DATA FOR THIS EXERCISE -
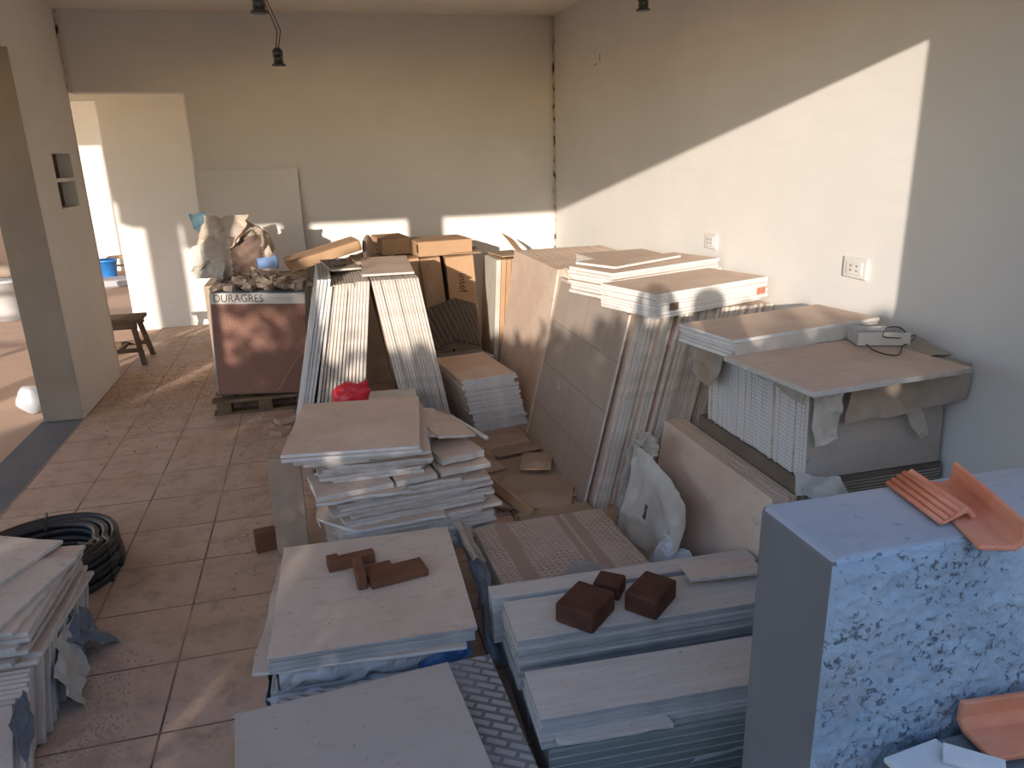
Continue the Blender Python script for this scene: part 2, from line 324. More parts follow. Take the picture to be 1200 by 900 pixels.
...
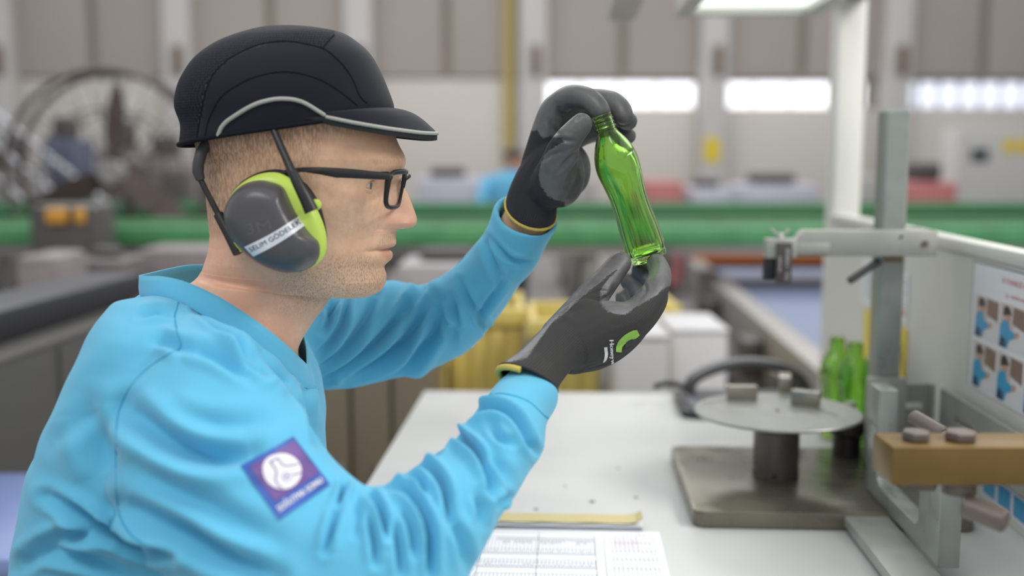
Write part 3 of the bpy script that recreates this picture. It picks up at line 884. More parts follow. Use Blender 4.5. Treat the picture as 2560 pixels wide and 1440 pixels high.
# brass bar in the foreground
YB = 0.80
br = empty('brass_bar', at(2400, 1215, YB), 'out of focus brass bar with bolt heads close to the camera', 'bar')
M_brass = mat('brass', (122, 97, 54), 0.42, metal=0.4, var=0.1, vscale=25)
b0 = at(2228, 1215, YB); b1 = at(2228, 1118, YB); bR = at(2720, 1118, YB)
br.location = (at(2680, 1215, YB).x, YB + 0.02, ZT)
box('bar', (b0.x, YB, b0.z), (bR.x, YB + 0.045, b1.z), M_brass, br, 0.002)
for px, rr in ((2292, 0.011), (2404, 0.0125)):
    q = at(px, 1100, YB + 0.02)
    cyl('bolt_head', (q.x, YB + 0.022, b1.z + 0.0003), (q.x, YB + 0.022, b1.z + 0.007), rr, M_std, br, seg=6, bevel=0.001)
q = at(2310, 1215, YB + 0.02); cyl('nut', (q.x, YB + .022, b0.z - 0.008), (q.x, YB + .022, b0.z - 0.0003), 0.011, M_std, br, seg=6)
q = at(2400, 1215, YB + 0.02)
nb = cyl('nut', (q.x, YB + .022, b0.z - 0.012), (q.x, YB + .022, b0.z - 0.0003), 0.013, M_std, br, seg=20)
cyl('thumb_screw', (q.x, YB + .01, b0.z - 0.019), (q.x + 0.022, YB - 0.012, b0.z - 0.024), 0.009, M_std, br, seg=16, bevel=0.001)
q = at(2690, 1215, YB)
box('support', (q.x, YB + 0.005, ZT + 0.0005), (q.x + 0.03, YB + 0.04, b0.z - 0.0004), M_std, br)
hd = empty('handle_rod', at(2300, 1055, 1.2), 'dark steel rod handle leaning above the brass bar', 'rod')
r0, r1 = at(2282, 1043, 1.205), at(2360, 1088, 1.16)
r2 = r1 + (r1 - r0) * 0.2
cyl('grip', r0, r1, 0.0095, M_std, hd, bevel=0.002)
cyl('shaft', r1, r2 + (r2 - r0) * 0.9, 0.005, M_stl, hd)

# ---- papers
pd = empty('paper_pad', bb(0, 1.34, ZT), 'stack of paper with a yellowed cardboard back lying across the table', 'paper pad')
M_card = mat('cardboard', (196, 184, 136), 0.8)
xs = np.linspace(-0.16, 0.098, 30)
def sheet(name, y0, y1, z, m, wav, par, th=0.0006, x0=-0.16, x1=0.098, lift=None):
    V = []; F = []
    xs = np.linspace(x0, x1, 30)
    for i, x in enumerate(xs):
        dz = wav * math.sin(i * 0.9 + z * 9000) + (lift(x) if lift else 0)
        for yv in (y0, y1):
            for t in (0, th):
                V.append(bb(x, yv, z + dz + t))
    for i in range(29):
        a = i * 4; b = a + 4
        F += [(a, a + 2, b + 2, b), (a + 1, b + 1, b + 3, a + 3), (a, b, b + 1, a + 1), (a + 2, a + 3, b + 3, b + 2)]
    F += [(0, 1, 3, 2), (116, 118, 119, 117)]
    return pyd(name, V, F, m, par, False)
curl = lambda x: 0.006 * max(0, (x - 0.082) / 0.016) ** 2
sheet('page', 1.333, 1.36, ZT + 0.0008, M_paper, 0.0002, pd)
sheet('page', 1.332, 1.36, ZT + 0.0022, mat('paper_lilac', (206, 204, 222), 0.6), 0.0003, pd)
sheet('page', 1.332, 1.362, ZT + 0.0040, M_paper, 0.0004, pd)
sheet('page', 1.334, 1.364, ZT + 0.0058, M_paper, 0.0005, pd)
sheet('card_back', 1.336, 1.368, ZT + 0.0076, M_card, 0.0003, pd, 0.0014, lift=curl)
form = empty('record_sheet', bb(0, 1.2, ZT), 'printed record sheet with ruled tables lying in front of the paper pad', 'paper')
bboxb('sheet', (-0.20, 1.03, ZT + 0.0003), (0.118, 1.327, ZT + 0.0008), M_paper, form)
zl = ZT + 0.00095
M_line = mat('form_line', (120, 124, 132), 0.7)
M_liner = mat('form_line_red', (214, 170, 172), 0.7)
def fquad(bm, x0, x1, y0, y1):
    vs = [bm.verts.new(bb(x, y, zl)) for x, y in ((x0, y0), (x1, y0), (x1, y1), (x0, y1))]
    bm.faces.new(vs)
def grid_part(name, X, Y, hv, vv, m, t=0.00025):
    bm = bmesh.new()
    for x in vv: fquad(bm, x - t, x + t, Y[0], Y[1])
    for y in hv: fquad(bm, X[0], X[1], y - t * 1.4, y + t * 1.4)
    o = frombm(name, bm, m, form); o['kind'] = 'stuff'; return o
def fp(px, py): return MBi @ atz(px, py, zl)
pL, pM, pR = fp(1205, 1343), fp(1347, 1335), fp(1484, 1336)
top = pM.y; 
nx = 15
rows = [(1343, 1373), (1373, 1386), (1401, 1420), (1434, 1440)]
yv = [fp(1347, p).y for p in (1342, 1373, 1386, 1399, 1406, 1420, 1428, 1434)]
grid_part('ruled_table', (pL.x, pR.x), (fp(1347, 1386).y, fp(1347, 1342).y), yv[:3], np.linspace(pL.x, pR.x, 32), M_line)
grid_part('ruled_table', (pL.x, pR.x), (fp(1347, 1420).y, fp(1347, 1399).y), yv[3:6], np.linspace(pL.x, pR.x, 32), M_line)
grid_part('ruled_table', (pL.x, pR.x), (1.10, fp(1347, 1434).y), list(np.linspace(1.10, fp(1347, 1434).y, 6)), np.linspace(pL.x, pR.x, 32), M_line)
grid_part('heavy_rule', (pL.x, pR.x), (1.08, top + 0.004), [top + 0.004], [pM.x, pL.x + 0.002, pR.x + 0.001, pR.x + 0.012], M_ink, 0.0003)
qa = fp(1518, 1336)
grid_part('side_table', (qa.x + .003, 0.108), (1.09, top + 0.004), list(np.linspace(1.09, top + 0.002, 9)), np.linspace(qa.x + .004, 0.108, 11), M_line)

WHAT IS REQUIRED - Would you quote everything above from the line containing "Write part 3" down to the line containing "cyl('shaft', r1, r2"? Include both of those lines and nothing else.

OUTPUT BELOW -
Write part 3 of the bpy script that recreates this picture. It picks up at line 884. More parts follow. Use Blender 4.5. Treat the picture as 2560 pixels wide and 1440 pixels high.
# brass bar in the foreground
YB = 0.80
br = empty('brass_bar', at(2400, 1215, YB), 'out of focus brass bar with bolt heads close to the camera', 'bar')
M_brass = mat('brass', (122, 97, 54), 0.42, metal=0.4, var=0.1, vscale=25)
b0 = at(2228, 1215, YB); b1 = at(2228, 1118, YB); bR = at(2720, 1118, YB)
br.location = (at(2680, 1215, YB).x, YB + 0.02, ZT)
box('bar', (b0.x, YB, b0.z), (bR.x, YB + 0.045, b1.z), M_brass, br, 0.002)
for px, rr in ((2292, 0.011), (2404, 0.0125)):
    q = at(px, 1100, YB + 0.02)
    cyl('bolt_head', (q.x, YB + 0.022, b1.z + 0.0003), (q.x, YB + 0.022, b1.z + 0.007), rr, M_std, br, seg=6, bevel=0.001)
q = at(2310, 1215, YB + 0.02); cyl('nut', (q.x, YB + .022, b0.z - 0.008), (q.x, YB + .022, b0.z - 0.0003), 0.011, M_std, br, seg=6)
q = at(2400, 1215, YB + 0.02)
nb = cyl('nut', (q.x, YB + .022, b0.z - 0.012), (q.x, YB + .022, b0.z - 0.0003), 0.013, M_std, br, seg=20)
cyl('thumb_screw', (q.x, YB + .01, b0.z - 0.019), (q.x + 0.022, YB - 0.012, b0.z - 0.024), 0.009, M_std, br, seg=16, bevel=0.001)
q = at(2690, 1215, YB)
box('support', (q.x, YB + 0.005, ZT + 0.0005), (q.x + 0.03, YB + 0.04, b0.z - 0.0004), M_std, br)
hd = empty('handle_rod', at(2300, 1055, 1.2), 'dark steel rod handle leaning above the brass bar', 'rod')
r0, r1 = at(2282, 1043, 1.205), at(2360, 1088, 1.16)
r2 = r1 + (r1 - r0) * 0.2
cyl('grip', r0, r1, 0.0095, M_std, hd, bevel=0.002)
cyl('shaft', r1, r2 + (r2 - r0) * 0.9, 0.005, M_stl, hd)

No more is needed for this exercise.